To devotees, the ideal fado expresses the condition of saudade, or raw yearning, while also indulging an exquisite joy that accompanies the most rapturous sadness. Onstage, Mariza conjured this blend at points. She is a master of the tempestuous inhale and huffed release. Her forcefully spat lyrics would sound like recriminations if not for her subsequent upward spiral into asphyxiated whimpers. When she lets these caught cries open into Streisand-like bellows, it's the acute sound of pained resilience.

Standing in front of her seven backing musicians, Mariza garnered applause with confident arm motions and widow's-walk poses. But for the most part during the show, she seemed too genuinely happy to convey anything but the most gestural saudade. She danced, asked the audience to clap on upbeat songs, talked easily about her upbringing, joked about her vain search for good porto and professed honest awe at playing a hall graced by Maria Callas. Her newest songs, too, hinted at a certain exhaustion with fado's sad theatrics. In "Recusa," from her latest album, "Transparente" (EMI), she sang, "If the fado exists for pain and hurt/ then I am not a singer of fado."

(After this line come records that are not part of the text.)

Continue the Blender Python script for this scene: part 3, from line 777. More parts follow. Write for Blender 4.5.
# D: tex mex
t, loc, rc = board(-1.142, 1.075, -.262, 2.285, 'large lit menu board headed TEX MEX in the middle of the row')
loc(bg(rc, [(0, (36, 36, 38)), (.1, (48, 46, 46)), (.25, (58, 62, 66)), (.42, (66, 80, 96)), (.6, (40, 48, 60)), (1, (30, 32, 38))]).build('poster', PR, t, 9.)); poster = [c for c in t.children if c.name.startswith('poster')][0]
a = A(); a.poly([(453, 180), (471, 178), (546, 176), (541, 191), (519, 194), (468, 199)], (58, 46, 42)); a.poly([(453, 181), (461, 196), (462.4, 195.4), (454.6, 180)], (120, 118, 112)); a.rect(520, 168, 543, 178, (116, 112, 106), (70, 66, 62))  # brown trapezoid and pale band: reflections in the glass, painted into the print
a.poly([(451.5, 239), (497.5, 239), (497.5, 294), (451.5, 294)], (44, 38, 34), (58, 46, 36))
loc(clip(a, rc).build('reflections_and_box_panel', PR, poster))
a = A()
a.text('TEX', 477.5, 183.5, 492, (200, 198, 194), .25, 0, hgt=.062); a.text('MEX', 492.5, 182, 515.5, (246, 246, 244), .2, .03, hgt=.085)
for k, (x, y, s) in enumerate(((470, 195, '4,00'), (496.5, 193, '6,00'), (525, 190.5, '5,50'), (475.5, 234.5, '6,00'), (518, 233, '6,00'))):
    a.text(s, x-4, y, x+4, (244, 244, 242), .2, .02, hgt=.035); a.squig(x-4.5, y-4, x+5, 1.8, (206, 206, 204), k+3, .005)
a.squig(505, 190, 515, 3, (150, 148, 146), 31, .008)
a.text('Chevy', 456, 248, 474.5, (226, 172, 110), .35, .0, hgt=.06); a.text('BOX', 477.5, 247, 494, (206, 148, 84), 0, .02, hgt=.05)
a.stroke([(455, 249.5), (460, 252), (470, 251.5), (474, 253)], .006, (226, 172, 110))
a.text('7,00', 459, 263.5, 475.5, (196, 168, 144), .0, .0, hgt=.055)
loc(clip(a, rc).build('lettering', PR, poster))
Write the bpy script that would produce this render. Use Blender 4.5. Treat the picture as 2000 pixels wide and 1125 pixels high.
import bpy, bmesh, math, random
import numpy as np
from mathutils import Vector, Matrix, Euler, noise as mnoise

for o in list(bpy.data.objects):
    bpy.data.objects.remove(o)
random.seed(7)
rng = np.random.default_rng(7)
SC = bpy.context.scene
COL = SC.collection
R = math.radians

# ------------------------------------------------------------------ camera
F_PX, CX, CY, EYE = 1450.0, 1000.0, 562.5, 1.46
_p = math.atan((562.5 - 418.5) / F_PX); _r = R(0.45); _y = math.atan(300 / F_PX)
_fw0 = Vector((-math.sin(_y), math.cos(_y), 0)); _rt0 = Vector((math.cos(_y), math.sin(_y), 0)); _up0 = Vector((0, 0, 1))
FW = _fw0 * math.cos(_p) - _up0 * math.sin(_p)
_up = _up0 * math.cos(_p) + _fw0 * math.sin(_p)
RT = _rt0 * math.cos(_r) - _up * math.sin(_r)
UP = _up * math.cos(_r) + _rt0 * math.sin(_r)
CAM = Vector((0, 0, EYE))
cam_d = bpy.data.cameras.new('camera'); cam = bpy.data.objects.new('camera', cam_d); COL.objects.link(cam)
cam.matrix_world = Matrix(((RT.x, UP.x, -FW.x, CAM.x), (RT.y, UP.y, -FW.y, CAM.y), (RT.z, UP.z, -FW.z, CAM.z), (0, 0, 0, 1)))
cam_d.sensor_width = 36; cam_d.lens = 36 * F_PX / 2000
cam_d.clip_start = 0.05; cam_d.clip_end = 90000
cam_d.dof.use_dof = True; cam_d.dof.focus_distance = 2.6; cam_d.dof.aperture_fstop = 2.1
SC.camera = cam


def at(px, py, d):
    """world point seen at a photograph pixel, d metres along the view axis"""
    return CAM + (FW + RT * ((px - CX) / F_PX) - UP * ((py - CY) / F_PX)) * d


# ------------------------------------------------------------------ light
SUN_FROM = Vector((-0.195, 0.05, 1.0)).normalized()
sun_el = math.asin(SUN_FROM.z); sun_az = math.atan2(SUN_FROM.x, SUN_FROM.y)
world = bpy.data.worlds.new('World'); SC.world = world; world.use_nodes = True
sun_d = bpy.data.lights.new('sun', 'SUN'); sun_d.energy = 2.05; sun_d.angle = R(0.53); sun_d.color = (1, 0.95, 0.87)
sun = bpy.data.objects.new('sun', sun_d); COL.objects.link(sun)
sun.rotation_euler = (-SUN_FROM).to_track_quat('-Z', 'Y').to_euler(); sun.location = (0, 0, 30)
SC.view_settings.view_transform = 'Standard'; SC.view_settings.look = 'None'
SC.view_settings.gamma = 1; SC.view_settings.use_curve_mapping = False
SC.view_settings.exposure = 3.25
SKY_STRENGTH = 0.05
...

Friday's highlights included "Montras," which began with a muezzin hum and accelerated into an uptempo dance, and "Cavaleiro Monge," a taverna waltz turned vocal tour de force with Bjork-like melodic intervals. During the encore, when a fan asked for a fado from the town of Coimbra, Mariza snapped that in that city, only men are allowed to sing fado. She then tore into the Coimbra fado "Hilário," fueled perhaps by a renewed sense of her quest to fashion fado in her own image. This is the project she laid out in the night's feisty "Meu Fado Meu," emphasizing the lines, "In search of my fado/ My own fado."